Which is fine, if you aren’t expecting to live forever. These days, it seems I am more & more aware of hourglasses — time & life as sand running through what seems like a pretty darn WIDE passage, they move so fast. In the meantime, I still get mad when people are cranky with me, even though I know life is short, and mad fixes so little. And I still roll my eyes when people do & say dumb things. Even though I know that no one wakes up in the morning wondering how best to be an idiot.

via wikicommons

via wikicommons

This weekend my beloved & his sister are moving my mother-in-law, as I mentioned earlier. My mother-in-law — she who took a master’s degree in Chaucer & Shakespeare, she who wrote the entire family history in a book — often has no idea who they are.
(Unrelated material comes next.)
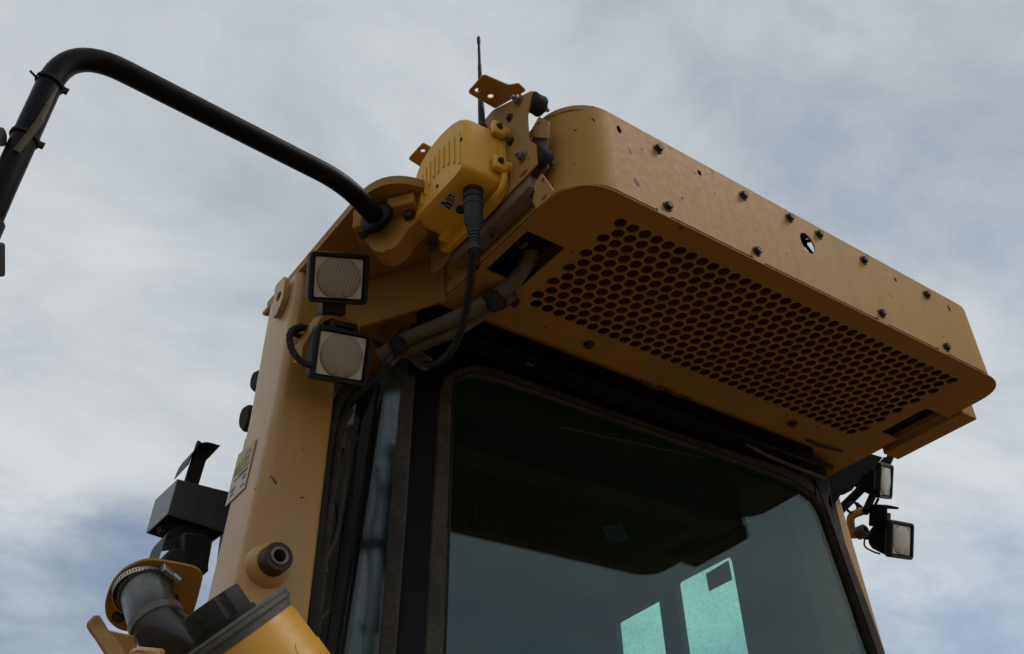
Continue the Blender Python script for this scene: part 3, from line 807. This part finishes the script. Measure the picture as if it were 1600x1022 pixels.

She is locked inside a mental landscape w/out familiar landmarks — at least the ones that have names, that walk through her room. My own mother died curled into a quiet, wordless shell of herself — like a many-chambered nautilus w/out the sea creature at the centre. So I’m familiar with this fugue state, and know it may well be my own destination. Winter, for me, may be another blank landscape, obscured by relentless icy needles. The colours of autumn — which I can name, savour, inhale — are far preferable. And infinitely precious, since I know that whatever happens come winter, this bright autumn will pass.

My point? Beginner’s heart, folks. It knows you haven’t the time you want, much less the time you think you need. So breathe slowly. Look around. And if autumn is on your own personal horizon? Enjoy the colours. Enjoy the light.